Diferentes caminhos são trilhados por trabalhadores em busca da própria sobrevivência. No caso da haitiana Ivone Angrane, 30, o trabalho informal foi a alternativa para garantir o sustento em Cuiabá, depois de percorrer 4,2 mil km ao deixar a terra natal. Em Mato Grosso, 236 mil pessoas trabalham sem vínculo empregatício para garantir meios de custear necessidades básicas de subsistência, como alimentação e moradia. Esse agrupamento inclui trabalhadores domésticos. Dados mais recentes, levantados pelo Instituto Brasileiro de Geografia e Estatística (IBGE) por meio da Pesquisa Nacional por Amostra de Domicílios Contínua (Pnad) e referentes ao 1º trimestre de 2018, mostram que a informalidade no mercado de trabalho persiste.

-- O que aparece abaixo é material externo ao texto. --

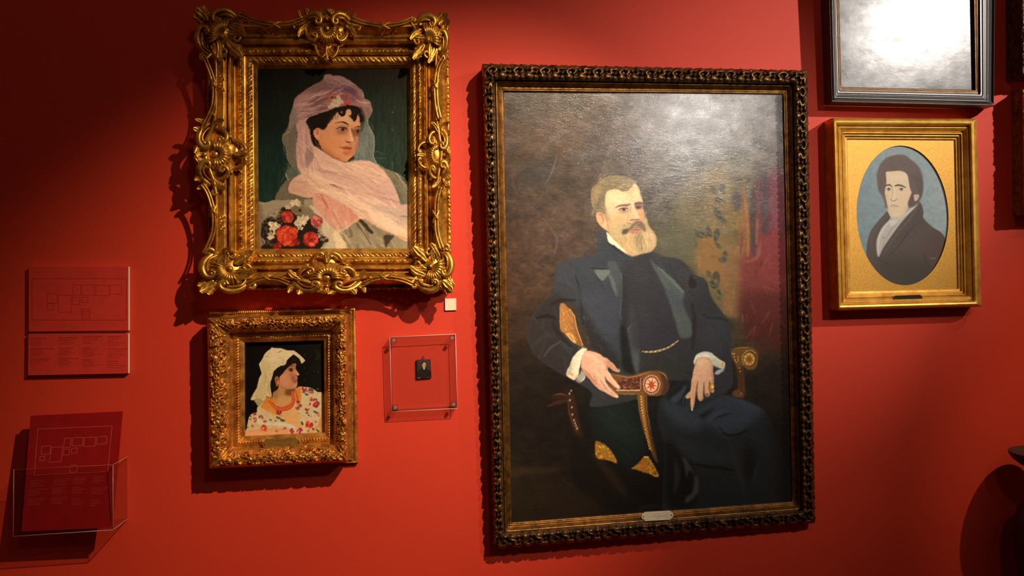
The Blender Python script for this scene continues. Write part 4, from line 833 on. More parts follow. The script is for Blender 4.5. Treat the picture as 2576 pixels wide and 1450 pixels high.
def paint_oval():
    p = Paint(2126, 350, 2412, 735, 1.6)
    p.grad([[(120,136,134),(132,146,146),(140,154,154)], [(112,130,134),(126,142,146),(146,158,160)], [(108,128,132),(122,140,144),(146,158,158)], [(104,124,126),(116,134,138),(134,148,148)], [(96,116,118),(108,124,128),(118,132,134)]])
    p.brushy(.05, 8, 8, 70)
    p.T = (2140, 350, 3.718)
    C = [(160,1120),(150,1010),(180,880),(230,800),(300,720),(350,680),(420,760),(620,610),(655,600),(680,680),(680,740),(760,820),(850,880),(890,960),(920,1200),(700,1450),(300,1420)]
    p.poly(C, (78,68,62), .9); p.clip = p.mask(C, .9)
    p.poly([(700,960),(860,930),(900,1050),(820,1180),(700,1120)], (84,60,60), 9, .8); p.poly([(250,1120),(500,1100),(760,1200),(700,1420),(300,1420)], (60,54,48), 14, .8); p.poly([(560,700),(680,640),(700,800),(560,900),(420,1060),(300,1160),(420,900)], (72,64,60), 6, .7)
    p.st([(600,800),(520,900),(440,1010),(370,1080)], [8,12,10,6], (54,48,44), 2, .8); p.st([(360,690),(290,760),(210,880),(190,1040)], [14,40,30,10], (88,78,74), 4, .5); p.st([(620,640),(560,740),(440,880),(300,1090)], [16,24,20,10], (92,82,76), 3, .5)
    p.st([(740,1115),(790,1118)], [5,7], (150,132,120), .8, .8); p.st([(360,1170),(300,1150),(250,1110)], [8,14,6], (52,46,42), 2.4, .7); p.st([(680,1060),(700,1140),(740,1200)], [8,16,8], (58,46,44), 3, .7)
    p.clip = None
    p.poly([(345,660),(380,740),(450,745),(560,660),(622,604),(615,630),(500,750),(400,880),(310,1010),(258,1105),(240,1010),(250,920),(300,820),(370,740)], (170,164,156), .9)
    p.st([(370,760),(300,850),(262,940),(258,1060)], [10,24,18,8], (190,184,174), 1.6, .8); p.st([(440,780),(360,880),(280,1040)], [12,20,8], (150,144,138), 1.6, .7); p.poly([(370,765),(440,755),(430,790),(375,815)], (192,188,178), 1, .9); p.ell(308, 925, 8, 10, (120,112,106), .6, .8)
    p.st([(345,660),(390,735),(460,740),(560,660),(620,605)], [8,22,26,24,14], (184,178,164), 1, .9)
    p.poly([(250,420),(245,330),(280,230),(340,175),(420,150),(500,150),(560,190),(630,250),(660,310),(680,420),(670,500),(650,560),(630,600),(560,640),(320,640),(330,620),(300,540),(265,490)], (94,80,74), 1.4)
    p.T = (2190, 380, 8.053)
    F = [(310,450),(330,420),(480,410),(580,400),(690,430),(750,500),(775,620),(800,760),(830,850),(800,980),(780,1100),(740,1190),(640,1310),(560,1345),(460,1340),(390,1280),(350,1180),(320,1040),(295,900),(290,800),(320,640)]
    p.poly(F, (206,184,152), .8); p.clip = p.mask(F, .8)
    p.ell(680, 920, 110, 110, (212,178,150), 6, .8); p.ell(540, 540, 180, 90, (210,190,156), 6, .8); p.poly([(290,800),(340,900),(350,1100),(420,1290),(340,1200)], (184,162,132), 4, .8); p.poly([(640,1310),(760,1160),(790,1020),(700,1160)], (190,164,134), 4, .7)
    p.clip = None
    p.poly([(870,900),(970,885),(985,920),(940,1000),(890,1010)], (200,170,146), .9); p.ell(930, 940, 20, 36, (170,138,120), 1.4, .7)
    p.st([(300,720),(330,695),(390,692),(430,725)], [14,30,34,14], (74,66,58), .8, .9); p.st([(495,710),(550,695),(630,705),(720,745)], [22,40,36,14], (74,66,58), .8, .9)
    for x in (370, 625):
        p.ell(x, 780, 54, 24, (186,170,150), .9, .9); p.ell(x, 778, 26, 26, (92,84,74), .7); p.ell(x, 778, 11, 11, (50,46,42), .5); p.st([(x - 58, 785), (x - 10, 748), (x + 50, 770)], [6,14,8], (104,90,76), .6, .85); p.st([(x - 40, 805), (x, 812), (x + 40, 800)], [5,8,5], (160,140,118), .7, .7)
    p.st([(440,740),(445,840),(415,970)], [16,14,10], (168,146,114), 1.4, .8); p.st([(470,740),(480,860),(470,960)], [20,34,40], (216,194,160), 2, .7); p.st([(405,970),(430,1010),(490,1010),(545,970)], [12,18,18,12], (140,116,96), .8, .85); p.st([(540,930),(550,970)], [6,12], (176,146,120), 1, .7)
    p.st([(400,1120),(450,1095),(500,1105),(570,1115)], [8,22,22,8], (176,134,116), .9, .85); p.st([(400,1120),(480,1125),(575,1118)], [5,9,5], (124,96,82), .6, .85); p.st([(430,1145),(490,1155),(550,1140)], [8,18,8], (198,156,136), 1, .7); p.st([(430,1185),(500,1195)], [8,12], (176,152,124), 1.6, .7)
    p.poly([(770,520),(860,560),(990,900),(980,1040),(940,1050),(870,1010),(865,900),(830,880),(800,960),(760,1050),(780,1140),(880,1080),(930,1040),(1010,980),(1060,760),(1000,500)], (84,74,68), 1.4); p.poly([(770,1040),(840,870),(880,1000),(800,1130)], (84,74,68), 1.2)
    p.poly([(290,900),(320,1040),(350,1170),(300,1110),(280,960)], (92,86,78), 1.4, .9)
    p.clip = p.mask([(250,420),(160,520),(130,440),(180,320),(280,190),(420,100),(600,85),(760,150),(900,280),(1010,360),(1060,560),(1065,740),(1000,940),(850,860),(770,540),(690,430),(480,400),(310,440),(300,760),(200,860),(150,700)], 1.5)
    p.dabs(90, (150,110,1040,420), 60, 22, 10, [(104,90,84),(80,70,64),(96,84,78)], 1.6, .5, 71, 70); p.dabs(40, (140,420,300,860), 50, 22, 80, [(100,86,82),(80,70,66)], 1.6, .5, 72, 50); p.dabs(50, (790,420,1050,860), 60, 22, 70, [(98,86,80),(76,68,62)], 1.6, .5, 73, 50)
    p.clip = None
    p.T = (0, 0, 1); p.brushy(.03, 2, 2, 74)
    return p

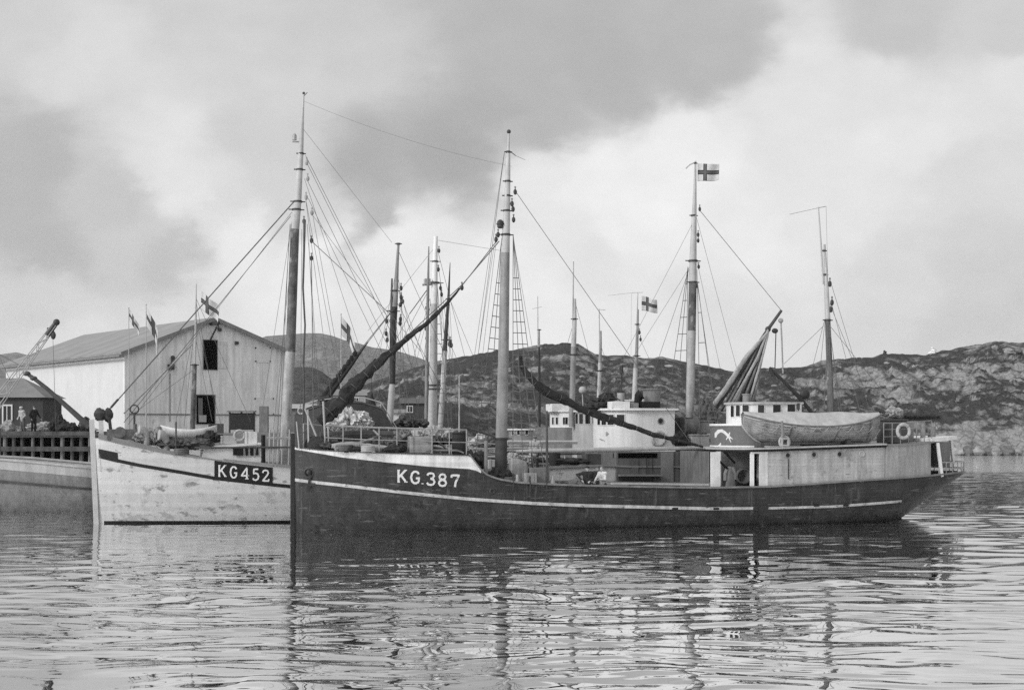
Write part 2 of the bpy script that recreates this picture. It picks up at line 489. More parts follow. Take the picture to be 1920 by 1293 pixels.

No 1º trimestre de 2017, o total de mato-grossenses sem vínculo empregatício formal somava 238 mil. Com base nos números trimestrais verifica-se que entre 2017 a 2018 esse contingente de trabalhadores sem registro em carteira e com atuação na iniciativa privada passou de 162 mil para 167 mil, avanço de 3,08%. Os trabalhadores domésticos sem registro em carteira somavam 76 mil no fim do 1º trimestre de 2017, quantitativo que diminuiu para 69 mil ao término dos 3 primeiros meses deste ano.
Outra parcela de trabalhadores sem vínculo empregatício é formada por aqueles que decidiram se tornar os próprios patrões. Nessa condição estão 385 mil pessoas em Mato Grosso, número 3,49% superior àquele verificado no 1º trimestre de 2017, quando somava 372 mil. Trabalhadores estrangeiros reforçam essa estatística, facilmente confirmada durante uma visita ao centro comercial de Cuiabá.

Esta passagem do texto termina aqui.